Several years ago, I was on the campus of Alabama Christian College and was standing in the Rotunda talking with several friends. It was during the first week of the school year, and there were many new faces on campus. A young married couple came walking up to where I was standing, and we spoke. I had known the young man since my high school days. Brother Eris Benson asked him if he was going to take English, and the young man replied “I guess so. I ain’t got none.” Well, I wanted to say something but I didn’t. Now, all you who knew the late brother Benson also knew how he conducted his English class and that he required much of his students. Brother Benson did not crack a smile or say anything negatively. I said to myself, “Well, brother you are about to get some English.”

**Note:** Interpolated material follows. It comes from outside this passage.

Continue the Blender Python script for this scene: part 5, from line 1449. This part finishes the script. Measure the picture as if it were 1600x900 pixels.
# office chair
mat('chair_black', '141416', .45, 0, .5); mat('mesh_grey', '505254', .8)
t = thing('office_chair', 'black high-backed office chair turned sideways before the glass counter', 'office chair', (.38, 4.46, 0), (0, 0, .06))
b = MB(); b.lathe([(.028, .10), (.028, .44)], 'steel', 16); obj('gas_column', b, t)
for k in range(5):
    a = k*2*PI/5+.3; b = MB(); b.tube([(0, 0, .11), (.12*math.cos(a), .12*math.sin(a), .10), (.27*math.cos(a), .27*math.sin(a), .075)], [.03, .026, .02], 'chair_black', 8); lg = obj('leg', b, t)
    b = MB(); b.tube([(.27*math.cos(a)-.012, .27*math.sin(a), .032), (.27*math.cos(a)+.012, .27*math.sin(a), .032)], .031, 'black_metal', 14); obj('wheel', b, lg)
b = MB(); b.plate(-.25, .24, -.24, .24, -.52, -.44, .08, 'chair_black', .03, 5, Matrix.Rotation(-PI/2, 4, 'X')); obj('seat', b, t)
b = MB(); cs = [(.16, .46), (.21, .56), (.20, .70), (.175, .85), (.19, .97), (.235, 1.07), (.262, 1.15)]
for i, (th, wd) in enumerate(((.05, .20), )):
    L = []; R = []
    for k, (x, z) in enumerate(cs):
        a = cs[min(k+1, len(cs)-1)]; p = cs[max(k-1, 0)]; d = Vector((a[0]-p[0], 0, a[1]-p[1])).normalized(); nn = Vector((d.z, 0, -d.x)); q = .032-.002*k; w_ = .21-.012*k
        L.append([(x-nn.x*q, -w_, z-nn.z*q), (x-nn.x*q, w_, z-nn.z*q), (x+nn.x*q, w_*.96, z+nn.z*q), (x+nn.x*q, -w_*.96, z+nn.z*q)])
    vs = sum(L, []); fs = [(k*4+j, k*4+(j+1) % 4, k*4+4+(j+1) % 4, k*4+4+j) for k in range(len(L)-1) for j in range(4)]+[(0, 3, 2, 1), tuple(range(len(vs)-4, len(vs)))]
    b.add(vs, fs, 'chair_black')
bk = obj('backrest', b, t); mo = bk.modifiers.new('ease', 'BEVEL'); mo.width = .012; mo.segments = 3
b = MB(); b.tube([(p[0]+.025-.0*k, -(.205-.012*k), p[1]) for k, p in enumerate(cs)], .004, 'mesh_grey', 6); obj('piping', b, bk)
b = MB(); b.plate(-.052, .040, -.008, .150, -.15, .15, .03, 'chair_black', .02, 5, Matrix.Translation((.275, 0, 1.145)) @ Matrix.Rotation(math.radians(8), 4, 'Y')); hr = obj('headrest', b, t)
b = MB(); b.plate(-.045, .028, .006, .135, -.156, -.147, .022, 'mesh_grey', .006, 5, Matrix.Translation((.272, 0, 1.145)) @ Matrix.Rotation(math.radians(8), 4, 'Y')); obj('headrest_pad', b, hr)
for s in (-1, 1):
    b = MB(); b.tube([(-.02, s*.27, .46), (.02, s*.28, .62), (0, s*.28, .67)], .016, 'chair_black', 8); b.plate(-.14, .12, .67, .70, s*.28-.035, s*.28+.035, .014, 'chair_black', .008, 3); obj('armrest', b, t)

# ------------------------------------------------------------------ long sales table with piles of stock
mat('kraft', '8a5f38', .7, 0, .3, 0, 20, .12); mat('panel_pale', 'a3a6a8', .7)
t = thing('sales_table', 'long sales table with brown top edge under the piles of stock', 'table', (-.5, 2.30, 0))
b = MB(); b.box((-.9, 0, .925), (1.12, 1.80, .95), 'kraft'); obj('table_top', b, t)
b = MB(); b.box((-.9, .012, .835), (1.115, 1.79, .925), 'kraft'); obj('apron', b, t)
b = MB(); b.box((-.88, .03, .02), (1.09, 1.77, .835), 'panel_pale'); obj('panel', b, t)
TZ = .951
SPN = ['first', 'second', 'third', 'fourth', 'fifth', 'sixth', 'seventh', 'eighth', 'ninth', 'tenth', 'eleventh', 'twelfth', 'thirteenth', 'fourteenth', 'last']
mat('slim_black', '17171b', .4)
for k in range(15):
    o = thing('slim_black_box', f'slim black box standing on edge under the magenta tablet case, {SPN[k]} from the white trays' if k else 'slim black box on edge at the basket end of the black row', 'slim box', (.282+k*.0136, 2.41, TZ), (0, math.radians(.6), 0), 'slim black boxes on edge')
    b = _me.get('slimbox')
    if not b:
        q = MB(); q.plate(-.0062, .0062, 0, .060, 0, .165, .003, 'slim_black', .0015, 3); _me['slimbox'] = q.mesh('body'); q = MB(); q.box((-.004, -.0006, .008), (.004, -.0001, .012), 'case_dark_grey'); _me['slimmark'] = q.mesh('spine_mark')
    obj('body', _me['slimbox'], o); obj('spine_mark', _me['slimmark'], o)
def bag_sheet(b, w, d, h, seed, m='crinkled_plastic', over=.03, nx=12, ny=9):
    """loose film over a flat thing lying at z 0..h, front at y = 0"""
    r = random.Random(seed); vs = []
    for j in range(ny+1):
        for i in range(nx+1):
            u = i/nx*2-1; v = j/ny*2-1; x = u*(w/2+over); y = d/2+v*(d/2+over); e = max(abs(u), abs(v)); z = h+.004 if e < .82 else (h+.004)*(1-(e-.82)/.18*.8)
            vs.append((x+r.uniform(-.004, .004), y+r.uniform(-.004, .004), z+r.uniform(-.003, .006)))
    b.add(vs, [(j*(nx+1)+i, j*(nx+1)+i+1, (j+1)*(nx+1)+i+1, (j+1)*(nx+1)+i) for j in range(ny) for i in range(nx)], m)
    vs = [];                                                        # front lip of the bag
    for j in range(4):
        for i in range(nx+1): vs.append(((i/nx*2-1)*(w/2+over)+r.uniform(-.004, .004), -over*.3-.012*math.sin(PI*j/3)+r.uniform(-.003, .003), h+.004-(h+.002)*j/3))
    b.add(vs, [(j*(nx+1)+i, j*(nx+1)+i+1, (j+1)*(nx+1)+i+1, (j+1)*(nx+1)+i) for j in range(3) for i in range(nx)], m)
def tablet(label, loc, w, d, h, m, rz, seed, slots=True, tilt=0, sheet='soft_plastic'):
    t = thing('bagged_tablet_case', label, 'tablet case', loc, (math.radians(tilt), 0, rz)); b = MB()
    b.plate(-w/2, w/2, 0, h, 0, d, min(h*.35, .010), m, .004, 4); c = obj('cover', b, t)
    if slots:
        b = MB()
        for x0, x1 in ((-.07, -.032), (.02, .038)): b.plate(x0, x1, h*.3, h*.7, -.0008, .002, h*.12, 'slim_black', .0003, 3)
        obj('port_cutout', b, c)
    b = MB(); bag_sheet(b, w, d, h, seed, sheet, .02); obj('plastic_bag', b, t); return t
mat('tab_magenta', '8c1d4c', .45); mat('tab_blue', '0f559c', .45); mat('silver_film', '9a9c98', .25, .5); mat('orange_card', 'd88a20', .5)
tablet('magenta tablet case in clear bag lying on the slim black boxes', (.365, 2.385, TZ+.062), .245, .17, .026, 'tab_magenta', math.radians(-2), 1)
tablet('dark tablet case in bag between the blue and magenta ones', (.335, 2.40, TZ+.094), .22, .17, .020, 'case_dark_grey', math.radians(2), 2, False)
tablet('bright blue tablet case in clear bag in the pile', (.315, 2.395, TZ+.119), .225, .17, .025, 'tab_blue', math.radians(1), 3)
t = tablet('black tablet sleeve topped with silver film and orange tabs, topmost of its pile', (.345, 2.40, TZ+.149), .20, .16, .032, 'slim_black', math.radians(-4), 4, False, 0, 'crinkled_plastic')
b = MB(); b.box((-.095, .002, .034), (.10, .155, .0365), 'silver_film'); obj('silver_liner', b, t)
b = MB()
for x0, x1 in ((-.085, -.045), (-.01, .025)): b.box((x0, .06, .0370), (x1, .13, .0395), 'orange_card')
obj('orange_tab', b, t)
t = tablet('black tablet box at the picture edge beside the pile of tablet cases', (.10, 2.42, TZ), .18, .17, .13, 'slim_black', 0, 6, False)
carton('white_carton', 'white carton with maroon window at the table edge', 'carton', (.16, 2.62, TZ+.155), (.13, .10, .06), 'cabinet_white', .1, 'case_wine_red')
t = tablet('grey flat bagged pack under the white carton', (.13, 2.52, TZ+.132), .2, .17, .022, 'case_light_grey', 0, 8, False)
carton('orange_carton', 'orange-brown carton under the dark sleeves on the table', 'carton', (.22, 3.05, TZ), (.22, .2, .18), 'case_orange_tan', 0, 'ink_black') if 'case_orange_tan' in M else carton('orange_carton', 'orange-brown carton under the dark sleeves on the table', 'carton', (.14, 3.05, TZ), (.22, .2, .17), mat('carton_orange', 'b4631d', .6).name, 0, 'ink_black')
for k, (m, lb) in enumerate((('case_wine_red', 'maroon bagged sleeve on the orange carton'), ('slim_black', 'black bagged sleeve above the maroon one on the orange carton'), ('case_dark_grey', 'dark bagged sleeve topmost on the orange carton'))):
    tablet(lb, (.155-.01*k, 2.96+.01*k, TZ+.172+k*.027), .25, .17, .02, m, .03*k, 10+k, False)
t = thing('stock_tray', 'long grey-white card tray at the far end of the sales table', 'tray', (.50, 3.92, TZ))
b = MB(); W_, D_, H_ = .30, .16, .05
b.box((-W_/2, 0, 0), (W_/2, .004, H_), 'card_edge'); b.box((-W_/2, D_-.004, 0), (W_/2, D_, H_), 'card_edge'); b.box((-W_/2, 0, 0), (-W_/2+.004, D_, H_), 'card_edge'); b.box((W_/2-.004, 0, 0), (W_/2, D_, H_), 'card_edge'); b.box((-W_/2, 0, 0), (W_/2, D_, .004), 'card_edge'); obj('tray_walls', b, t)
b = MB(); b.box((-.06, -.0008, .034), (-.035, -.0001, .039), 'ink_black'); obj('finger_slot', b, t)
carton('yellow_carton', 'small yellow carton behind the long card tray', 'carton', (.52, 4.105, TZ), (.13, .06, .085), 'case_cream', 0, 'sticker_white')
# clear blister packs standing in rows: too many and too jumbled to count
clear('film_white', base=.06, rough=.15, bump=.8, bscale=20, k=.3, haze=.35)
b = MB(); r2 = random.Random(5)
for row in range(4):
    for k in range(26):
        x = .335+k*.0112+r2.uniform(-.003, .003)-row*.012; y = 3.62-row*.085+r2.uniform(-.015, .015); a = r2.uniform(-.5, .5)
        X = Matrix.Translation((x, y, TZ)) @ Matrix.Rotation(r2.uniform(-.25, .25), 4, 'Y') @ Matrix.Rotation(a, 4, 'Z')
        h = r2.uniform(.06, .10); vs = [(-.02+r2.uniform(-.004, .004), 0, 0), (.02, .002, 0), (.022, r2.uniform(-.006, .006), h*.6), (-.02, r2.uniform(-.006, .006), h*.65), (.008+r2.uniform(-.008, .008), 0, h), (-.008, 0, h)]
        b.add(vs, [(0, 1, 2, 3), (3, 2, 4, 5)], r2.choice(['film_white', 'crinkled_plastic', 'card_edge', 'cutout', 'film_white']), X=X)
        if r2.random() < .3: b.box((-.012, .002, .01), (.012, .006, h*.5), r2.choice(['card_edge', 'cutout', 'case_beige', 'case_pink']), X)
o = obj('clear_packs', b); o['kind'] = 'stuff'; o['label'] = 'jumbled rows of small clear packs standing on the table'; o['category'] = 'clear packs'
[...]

I was working in the yard one day, and a brother in Christ, a member of the congregation where I was then preaching many years ago, stopped his truck and walked up to me. The first words that came out of his mouth were, “The church ain’t doing nothing.” He did not understand that by using a ‘double negative’ he was actually saying the church was doing something.

Now, let us consider some serious matters. Question, “Have you ever read a sentence, and as you processed in your mind that it was saying one thing, but when you read it again, you understood it differently?” Perhaps we all have found ourselves making a sentence mean what we wanted it to mean rather than what the writer had intended. It may have been just a word left out of the context or perhaps you added a word that was not there. Sometimes, what we have been taught over an extended period of time will cause us not to understand a passage of Scripture as to its original meaning. Permit me to give a couple of examples.

While working in a campaign many years ago in the city of West Monroe, Louisiana during which time brother Harvey Starling was doing the preaching under a big tent, brother Charlie Boddy and I were conducting a home Bible study with a family who had attended the nightly services. We discovered that the students present believed in immersion; however, since they had been taught that water baptism was not essential to salvation, we encountered a serious problem that was preventing us from convincing them what the Lord would have them to do in order to make their salvation as sure as possible.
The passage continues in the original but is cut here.